A Lancaster House, lì dove nell’estate del 2012 Mario Draghi pronunciò il suo celebre “whatever it takes”, si è aperto martedì mattina il secondo giorno consecutivo di trattative tra Stati Uniti e Cina per riportare le relazioni commerciali tra le due superpotenze su binari di cooperazione dopo settimane di tensioni incrociate su dazi, tecnologia e terre rare.
A confermare il clima costruttivo è stato il segretario al Commercio americano, Howard Lutnick: “I colloqui stanno andando bene, abbiamo trascorso insieme tutta la giornata di ieri e anche oggi continueremo», ha dichiarato ai giornalisti a margine dell’incontro londinese.
Al centro del confronto, durato quasi sette ore lunedì e ripreso martedì mattina intorno alle 10, ci sono i controlli sulle esportazioni, le forniture di materiali strategici e gli effetti delle recenti misure tariffarie che hanno scosso mercati e catene di approvvigionamento globali.
“Ci aspettiamo un allentamento dei nostri controlli all’export, in cambio della ripresa dei flussi di terre rare da parte cinese”, aveva dichiarato Kevin Hassett, capo del National Economic Council della Casa Bianca, in un’intervista a CNBC.
Per Washington sono presenti il segretario al Tesoro Scott Bessent, il responsabile del Commercio Jamieson Greer e il segretario al Commercio Howard Lutnick, quest’ultimo custode delle restrizioni sulle tecnologie avanzate. Di fronte, la delegazione cinese è guidata dal vicepremier He Lifeng, uomo vicino al presidente Xi Jinping e già protagonista dei colloqui di Ginevra.
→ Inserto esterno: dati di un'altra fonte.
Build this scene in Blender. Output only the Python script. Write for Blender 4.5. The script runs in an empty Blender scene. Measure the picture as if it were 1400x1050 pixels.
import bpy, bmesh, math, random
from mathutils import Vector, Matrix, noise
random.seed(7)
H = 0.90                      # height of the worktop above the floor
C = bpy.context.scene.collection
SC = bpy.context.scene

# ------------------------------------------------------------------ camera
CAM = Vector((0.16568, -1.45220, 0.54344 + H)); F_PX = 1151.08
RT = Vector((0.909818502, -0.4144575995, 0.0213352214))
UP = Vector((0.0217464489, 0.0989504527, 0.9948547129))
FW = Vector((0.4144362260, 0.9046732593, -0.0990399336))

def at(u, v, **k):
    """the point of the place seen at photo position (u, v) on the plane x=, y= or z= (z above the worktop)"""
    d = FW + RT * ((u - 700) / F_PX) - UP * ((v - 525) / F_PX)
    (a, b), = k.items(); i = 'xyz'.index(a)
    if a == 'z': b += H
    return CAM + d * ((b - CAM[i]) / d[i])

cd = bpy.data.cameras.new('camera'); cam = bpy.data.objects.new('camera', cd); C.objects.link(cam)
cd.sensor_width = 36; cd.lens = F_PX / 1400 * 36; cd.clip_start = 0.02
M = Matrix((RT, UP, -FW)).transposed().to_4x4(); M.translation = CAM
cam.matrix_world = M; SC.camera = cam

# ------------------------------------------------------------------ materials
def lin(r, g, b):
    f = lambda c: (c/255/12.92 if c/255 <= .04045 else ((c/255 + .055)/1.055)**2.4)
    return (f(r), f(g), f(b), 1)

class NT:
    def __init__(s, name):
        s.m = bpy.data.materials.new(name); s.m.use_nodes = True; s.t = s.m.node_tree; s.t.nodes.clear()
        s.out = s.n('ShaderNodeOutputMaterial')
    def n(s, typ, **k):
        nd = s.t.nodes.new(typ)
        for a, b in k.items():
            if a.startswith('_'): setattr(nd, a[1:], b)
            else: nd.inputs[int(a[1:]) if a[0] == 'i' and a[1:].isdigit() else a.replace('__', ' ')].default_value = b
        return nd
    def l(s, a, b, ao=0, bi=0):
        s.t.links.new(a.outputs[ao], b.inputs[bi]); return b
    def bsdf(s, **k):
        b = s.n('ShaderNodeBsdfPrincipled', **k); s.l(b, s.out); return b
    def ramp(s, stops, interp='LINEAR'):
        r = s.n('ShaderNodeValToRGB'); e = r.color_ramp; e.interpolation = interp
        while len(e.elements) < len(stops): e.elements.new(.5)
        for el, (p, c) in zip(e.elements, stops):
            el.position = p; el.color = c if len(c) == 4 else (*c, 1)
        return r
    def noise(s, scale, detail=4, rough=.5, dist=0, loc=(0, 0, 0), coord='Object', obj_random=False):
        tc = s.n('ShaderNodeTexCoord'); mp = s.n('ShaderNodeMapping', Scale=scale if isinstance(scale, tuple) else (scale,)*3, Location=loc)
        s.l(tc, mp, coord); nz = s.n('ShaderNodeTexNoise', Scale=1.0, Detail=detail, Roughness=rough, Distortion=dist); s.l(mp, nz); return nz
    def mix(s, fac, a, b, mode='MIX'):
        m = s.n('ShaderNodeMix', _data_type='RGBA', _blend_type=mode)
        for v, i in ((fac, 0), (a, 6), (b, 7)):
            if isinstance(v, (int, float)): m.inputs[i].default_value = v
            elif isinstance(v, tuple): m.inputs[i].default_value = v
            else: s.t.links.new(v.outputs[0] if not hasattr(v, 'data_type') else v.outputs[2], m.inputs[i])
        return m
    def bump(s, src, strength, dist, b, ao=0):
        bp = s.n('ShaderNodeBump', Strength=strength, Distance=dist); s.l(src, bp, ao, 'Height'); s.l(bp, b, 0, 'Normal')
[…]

Secondo fonti di entrambe le delegazioni, il primo round di trattative ha confermato la volontà politica di trovare un’intesa di principio su una road map condivisa. Ma restano numerose incognite. “A Ginevra hanno lasciato troppe cose nell’ambiguità”, ha commentato Josh Lipsky, direttore per l’economia internazionale dell’Atlantic Council. “Ora vogliono tornare a quei punti, ma mettendo nero su bianco cosa si può esportare, cosa no, e con quali licenze”.
Il nodo centrale resta lo stesso: il controllo cinese sulle terre rare, un gruppo di 17 elementi fondamentali per l’industria elettronica, automobilistica e militare. Pechino ne detiene il 90% della capacità globale di raffinazione e, da aprile, ha imposto un nuovo regime di licenze che ha rallentato le esportazioni verso gli Stati Uniti. Washington, dal canto suo, ha reagito irrigidendo ulteriormente i limiti alla fornitura di semiconduttori e aprendo alla revoca dei visti per studenti cinesi.
Nel fine settimana, un portavoce del Ministero del Commercio cinese ha fatto sapere che “sono state approvate alcune richieste conformi ai criteri”, lasciando intendere un possibile allentamento dei vincoli. “La Cina è disponibile a rafforzare il dialogo con i Paesi coinvolti per facilitare il commercio legittimo”, ha dichiarato il portavoce.
Nel frattempo, l’American Chamber of Commerce in China ha confermato che alcuni fornitori cinesi di aziende americane, tra cui General Motors, Ford e Stellantis, hanno ottenuto licenze di esportazione temporanee di sei mesi. Ma secondo gli analisti, la stretta di Pechino è destinata a persistere. “Anche se la Cina dovesse accelerare il rilascio delle licenze, non si tornerà alle condizioni precedenti ad aprile”, ha avvertito Capital Economics in un report pubblicato venerdì.
Il quadro macroeconomico cinese non aiuta: lunedì, l’Ufficio delle Dogane ha pubblicato dati deludenti sull’export di maggio, cresciuto solo del 4,8% su base annua (contro l’8,1% di aprile), e con un crollo del 34,5% verso gli Stati Uniti. Numeri che mostrano gli effetti tangibili della guerra commerciale.
A peggiorare il quadro, si aggiungono i segnali di deflazione: l’indice USA dei prezzi al consumo (CPI) è sceso dello 0,1%, mentre l’indice dei prezzi alla produzione (PPI) ha registrato un calo annuo del 3,3%, il più marcato degli ultimi 22 mesi. Secondo Dong Lijuan, capo statistico del National Bureau of Statistics, il calo è legato alla flessione dei prezzi globali di energia e materie prime, ma anche alla debolezza ciclica della domanda interna.
L’incontro londinese rappresenta un banco di prova cruciale per verificare se le due potenze sono ancora in grado di gestire il conflitto commerciale attraverso il dialogo, o se il terreno è ormai scivolato verso una competizione sistemica.
“Non sarà un accordo risolutivo”, osserva un diplomatico europeo a margine dei colloqui, “ma se almeno riuscissero a stabilizzare le regole del gioco, sarebbe già un passo avanti”.